Markus Kreuter, team leader in JLL’s debt advisory division, adds: “There is a continuous fight for core product. Some banks would rather go to top-tier European cities than do business outside Germany’s largest cities, because regional domestic markets are less liquid.”

Development finance is a feature of the market, albeit within a tight risk profile. Core commercial projects are typically financed at margins of below 200 bps. Stephan Kock, a real estate finance partner at law firm Goodwin Procter, says: “Lenders require a high level of pre-let and tend to favour schemes where existing buildings are being expanded or where there is existing income from another element of a scheme in order to mitigate development risk.”

This year’s large development loans include a €150 million facility provided by pbb in June to RFR Group to finance the redevelopment of the vacant Hochhaus am Park office block in Frankfurt into a luxury hotel and high-end apartments. In March, the same bank teamed up with Deutsche Hypo to provide €267 million to Perella Weinberg for the development of two office buildings at the Marieninsel complex in Frankfurt.

Germany’s largest banks posted strong results in 2015, with many exceeding their expectations for the year.
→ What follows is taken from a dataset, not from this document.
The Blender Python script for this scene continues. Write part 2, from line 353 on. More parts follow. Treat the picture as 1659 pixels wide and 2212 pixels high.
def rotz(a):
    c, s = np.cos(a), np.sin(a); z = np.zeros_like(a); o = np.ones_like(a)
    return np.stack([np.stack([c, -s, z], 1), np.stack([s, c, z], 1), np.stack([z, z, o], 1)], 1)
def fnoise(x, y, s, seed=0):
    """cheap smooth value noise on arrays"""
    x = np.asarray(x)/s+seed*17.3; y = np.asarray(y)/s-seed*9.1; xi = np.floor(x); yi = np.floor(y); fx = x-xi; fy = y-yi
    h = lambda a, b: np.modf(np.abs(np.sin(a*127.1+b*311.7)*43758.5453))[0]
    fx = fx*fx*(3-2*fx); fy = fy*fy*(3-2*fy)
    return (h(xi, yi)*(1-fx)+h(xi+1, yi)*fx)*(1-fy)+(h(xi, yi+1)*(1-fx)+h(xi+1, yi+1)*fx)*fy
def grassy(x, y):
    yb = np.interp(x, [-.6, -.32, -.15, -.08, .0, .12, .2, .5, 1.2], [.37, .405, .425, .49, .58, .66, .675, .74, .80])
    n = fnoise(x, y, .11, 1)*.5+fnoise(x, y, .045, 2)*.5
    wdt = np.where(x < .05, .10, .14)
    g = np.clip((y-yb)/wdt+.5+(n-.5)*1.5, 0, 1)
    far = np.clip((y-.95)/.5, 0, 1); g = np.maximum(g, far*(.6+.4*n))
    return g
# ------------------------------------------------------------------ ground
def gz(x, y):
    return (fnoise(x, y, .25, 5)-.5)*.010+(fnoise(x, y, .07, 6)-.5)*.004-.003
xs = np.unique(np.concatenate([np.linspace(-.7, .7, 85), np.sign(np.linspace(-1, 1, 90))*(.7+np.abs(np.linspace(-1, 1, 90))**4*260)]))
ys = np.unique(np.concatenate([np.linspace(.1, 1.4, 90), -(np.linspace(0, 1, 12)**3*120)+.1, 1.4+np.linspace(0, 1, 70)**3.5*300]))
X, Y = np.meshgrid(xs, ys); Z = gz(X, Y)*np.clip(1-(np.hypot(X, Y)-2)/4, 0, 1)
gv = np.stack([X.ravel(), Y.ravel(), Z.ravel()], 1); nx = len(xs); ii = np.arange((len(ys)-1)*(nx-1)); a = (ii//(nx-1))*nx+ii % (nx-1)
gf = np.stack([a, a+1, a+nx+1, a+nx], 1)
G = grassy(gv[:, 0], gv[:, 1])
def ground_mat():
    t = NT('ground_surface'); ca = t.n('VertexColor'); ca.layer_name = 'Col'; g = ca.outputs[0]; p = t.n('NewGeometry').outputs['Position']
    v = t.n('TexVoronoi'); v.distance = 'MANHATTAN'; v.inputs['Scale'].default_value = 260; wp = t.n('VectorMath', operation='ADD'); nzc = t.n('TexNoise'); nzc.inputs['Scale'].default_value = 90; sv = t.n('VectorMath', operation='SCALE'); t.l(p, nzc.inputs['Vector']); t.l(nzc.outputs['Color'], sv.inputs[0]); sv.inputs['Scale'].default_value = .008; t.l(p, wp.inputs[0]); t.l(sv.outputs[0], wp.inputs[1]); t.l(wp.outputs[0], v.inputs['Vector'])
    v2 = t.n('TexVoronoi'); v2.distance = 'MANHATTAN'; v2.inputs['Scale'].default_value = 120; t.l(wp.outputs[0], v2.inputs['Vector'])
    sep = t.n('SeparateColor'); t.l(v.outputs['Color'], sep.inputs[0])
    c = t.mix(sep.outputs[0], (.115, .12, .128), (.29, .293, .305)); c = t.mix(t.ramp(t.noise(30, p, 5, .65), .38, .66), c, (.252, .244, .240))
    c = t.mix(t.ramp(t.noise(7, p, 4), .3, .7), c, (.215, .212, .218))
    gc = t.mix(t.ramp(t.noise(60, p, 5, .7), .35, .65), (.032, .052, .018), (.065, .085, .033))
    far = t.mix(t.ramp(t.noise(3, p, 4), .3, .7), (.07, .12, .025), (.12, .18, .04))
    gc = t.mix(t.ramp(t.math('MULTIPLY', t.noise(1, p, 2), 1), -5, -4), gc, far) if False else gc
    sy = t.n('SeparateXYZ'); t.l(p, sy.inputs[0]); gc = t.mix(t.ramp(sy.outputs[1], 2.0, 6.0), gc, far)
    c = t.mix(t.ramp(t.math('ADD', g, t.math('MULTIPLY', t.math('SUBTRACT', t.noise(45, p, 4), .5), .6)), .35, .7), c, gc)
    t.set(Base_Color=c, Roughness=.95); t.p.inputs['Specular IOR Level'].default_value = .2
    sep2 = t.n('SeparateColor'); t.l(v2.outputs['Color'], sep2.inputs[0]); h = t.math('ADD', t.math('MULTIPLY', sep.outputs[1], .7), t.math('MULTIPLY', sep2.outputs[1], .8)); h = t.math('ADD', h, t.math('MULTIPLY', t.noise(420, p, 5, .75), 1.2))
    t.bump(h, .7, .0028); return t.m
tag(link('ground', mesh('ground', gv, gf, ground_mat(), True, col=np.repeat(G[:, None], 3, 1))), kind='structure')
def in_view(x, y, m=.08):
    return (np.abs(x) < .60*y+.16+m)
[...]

This year is likely to be different, with several of the key players warning that volumes and profitability are likely to be below 2015’s levels.

Aareal, for instance, lent €9.6 billion last year, but is targeting €7-8 billion this year. Its Q1 lending, at €900 million, was half that of the same period in 2015. Helaba too has lower expectations for 2016. The bank lent €9.8 billion last year and is targeting a similar amount to Aareal this year. Helaba also warned that profits are unlikely to be as high as they were in 2015.

Although they continue to originate large volumes, there is no doubt that Germany’s bankers are under pressure, and pricing is a major issue for them. Bankers will be looking for further evidence that margins are reaching the bottom.